For the past 2 years, I have been ripping and encoding my CD collection to my hard drive for use in my iPod. It now takes up well over 50 GB, so I bought a new drive today for it. ($60 after rebate for a 120 GB Seagate, storage is cheap now!)
I usually run Linux and I have all of my music on the Linux partition but I dual boot into XP to run iTunes (and play Flight Simulator). I have a 5 GB FAT32 transition partion to use to transfer the files to the XP partition, so this is excessively painful.
I would like to format the new drive into a journalized file system accessible from both. FAT32 is the only FS I know that is seamlessly writable by both OSs, but it is not journalized and it has issues with file names and permissions. So two questions:
- Is there a journalized file system that can be seamlessly used by both OSs?
- If not, is there a dependable utility to write NTFS from Linux or ext3fs from XP? Or perhaps a utility for both OSs that write onto a third journalized FS? I know there are utilities and kernel compilation options but I am unclear on their dependability and the last thing I want to do is lose all of these carefully organized tracks.
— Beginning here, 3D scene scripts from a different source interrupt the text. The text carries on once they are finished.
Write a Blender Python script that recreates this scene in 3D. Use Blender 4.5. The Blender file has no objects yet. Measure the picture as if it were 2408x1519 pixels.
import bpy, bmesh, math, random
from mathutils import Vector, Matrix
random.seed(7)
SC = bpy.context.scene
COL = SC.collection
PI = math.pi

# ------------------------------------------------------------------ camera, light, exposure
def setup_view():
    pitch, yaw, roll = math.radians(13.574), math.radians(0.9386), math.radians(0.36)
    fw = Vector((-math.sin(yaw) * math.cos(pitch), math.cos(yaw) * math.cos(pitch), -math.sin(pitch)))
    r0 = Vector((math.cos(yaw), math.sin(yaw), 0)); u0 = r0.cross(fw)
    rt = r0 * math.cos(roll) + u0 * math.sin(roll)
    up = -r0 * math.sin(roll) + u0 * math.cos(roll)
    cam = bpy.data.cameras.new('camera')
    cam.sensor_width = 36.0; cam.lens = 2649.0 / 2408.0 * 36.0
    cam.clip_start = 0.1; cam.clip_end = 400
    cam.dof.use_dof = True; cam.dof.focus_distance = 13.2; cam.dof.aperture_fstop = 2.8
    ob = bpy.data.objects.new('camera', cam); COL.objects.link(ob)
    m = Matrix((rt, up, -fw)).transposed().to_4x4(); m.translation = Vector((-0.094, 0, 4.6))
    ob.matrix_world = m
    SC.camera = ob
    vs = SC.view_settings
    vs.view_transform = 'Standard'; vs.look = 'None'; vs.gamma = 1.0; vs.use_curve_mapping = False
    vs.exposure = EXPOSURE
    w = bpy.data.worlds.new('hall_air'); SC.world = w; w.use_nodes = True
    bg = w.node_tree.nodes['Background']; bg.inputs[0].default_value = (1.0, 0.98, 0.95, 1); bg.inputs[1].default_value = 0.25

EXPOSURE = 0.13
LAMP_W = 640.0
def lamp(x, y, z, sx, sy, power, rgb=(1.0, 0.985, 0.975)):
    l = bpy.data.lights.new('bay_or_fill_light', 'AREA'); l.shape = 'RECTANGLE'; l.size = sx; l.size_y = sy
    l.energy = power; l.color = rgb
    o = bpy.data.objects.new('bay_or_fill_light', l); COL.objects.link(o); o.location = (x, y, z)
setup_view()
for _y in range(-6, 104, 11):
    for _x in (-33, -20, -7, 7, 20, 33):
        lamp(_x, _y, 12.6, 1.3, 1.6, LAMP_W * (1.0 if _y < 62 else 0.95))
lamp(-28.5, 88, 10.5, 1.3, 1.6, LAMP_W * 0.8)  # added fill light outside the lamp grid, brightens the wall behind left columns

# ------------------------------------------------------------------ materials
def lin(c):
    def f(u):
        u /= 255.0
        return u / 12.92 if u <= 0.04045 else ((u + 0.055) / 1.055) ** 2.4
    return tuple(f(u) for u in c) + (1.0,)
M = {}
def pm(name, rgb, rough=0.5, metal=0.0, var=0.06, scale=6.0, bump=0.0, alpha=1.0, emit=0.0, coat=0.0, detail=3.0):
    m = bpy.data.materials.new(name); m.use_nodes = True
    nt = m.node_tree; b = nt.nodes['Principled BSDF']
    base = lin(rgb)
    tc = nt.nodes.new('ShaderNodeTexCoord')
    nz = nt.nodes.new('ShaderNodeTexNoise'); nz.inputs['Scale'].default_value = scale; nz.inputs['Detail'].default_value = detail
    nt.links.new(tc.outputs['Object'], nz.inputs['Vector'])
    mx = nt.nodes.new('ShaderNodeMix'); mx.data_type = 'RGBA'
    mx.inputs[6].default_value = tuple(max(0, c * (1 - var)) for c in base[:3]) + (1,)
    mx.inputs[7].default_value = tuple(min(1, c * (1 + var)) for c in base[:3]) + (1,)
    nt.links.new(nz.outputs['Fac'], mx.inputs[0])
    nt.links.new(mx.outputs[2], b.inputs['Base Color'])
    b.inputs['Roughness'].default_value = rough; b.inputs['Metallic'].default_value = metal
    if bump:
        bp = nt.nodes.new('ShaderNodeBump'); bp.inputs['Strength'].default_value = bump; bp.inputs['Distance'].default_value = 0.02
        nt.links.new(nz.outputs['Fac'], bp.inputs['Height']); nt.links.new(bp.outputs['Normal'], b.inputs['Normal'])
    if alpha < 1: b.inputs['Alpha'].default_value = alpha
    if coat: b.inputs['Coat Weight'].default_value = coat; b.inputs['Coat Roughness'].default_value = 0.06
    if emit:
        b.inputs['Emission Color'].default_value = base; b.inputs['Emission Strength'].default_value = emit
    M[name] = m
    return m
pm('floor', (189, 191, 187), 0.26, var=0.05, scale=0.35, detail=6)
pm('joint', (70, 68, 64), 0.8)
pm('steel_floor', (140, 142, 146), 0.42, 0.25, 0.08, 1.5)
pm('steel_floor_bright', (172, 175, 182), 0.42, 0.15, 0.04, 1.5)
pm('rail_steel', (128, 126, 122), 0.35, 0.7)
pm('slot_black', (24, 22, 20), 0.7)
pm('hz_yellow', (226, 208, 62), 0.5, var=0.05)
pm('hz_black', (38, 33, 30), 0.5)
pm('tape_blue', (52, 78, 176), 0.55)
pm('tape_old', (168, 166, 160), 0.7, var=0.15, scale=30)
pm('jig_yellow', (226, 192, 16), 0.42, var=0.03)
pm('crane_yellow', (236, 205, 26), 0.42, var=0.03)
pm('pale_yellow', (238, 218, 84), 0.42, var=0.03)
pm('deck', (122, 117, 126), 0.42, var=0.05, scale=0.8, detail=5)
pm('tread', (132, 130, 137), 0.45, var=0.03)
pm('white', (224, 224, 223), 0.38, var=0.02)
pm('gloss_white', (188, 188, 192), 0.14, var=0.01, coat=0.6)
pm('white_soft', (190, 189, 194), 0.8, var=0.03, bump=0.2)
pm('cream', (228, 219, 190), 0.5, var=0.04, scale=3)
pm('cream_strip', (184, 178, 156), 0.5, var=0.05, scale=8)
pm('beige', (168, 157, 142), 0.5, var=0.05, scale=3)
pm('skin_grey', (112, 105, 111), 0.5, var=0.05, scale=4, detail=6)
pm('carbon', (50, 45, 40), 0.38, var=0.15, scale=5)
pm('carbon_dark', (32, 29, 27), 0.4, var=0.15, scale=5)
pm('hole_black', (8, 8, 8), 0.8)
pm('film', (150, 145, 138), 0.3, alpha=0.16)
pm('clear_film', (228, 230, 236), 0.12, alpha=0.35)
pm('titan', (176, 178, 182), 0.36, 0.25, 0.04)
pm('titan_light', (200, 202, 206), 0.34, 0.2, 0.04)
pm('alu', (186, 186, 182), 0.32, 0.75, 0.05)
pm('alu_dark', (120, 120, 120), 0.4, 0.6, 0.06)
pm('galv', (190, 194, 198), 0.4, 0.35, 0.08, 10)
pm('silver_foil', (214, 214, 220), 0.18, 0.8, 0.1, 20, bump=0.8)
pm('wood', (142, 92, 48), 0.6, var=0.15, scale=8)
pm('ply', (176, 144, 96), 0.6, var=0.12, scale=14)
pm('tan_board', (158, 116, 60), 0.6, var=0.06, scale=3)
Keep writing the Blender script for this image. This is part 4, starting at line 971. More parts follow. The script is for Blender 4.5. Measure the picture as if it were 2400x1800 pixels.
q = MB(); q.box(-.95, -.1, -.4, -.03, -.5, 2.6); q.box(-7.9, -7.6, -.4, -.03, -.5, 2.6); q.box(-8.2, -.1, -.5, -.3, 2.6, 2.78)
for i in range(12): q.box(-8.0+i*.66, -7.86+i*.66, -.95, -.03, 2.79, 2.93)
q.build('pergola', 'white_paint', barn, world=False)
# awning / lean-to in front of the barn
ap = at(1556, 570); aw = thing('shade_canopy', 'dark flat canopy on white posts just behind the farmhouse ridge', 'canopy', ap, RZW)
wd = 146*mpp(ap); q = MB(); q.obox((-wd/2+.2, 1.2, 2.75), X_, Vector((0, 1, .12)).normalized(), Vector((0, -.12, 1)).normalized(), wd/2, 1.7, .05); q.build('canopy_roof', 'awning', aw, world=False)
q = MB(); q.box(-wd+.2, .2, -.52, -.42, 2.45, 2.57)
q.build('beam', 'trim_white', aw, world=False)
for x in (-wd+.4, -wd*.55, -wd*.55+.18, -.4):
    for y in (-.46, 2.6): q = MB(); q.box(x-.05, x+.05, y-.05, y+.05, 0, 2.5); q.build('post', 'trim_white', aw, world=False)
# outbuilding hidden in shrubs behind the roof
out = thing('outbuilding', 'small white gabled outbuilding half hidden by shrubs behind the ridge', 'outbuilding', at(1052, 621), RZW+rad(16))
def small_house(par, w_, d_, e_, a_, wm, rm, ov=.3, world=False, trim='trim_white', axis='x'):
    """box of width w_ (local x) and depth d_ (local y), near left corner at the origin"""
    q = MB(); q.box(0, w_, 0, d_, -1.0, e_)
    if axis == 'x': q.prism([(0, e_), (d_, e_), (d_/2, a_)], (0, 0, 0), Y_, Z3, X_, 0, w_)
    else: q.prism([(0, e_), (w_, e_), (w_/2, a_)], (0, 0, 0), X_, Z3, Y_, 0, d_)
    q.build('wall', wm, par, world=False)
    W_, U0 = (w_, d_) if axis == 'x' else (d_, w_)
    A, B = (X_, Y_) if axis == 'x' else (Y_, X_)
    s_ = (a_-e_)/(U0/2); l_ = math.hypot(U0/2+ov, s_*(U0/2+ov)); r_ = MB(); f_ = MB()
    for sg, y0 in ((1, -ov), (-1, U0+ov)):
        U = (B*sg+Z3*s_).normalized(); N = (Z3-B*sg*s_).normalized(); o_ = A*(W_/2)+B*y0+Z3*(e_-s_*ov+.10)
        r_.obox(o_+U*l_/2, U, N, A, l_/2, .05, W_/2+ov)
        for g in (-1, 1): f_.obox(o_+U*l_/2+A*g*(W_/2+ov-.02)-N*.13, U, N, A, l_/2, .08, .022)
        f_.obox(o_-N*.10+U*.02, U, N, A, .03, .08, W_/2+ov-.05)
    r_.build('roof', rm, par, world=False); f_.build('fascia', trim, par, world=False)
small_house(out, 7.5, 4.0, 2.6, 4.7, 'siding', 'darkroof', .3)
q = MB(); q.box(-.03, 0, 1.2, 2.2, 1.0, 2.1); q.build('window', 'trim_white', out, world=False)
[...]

I am running RedHat 9.2 and it doesn’t have NTFS functionality in it. If someone can tell me if the Linux NTFS functionality is dependable I am willing to start over using something else because I’m getting kind of sick of the RedHat constraints (like it complains when I want to build my own kernel).
- Any non-journalized FSs that I can use for the same purpose but are better than FAT32?
The third option is to maintain another Linux box as an MP3 server in a corner somewhere running Samba so that XP can then access it. But this means fixing this old P3 that I have sitting here and leaving it on all the time (although I did have it running a web jukebox for my intranet and outputting digital audio to my AV receiver). One computer with the two drives I think will be my best option, provided I can find an appropriate FS.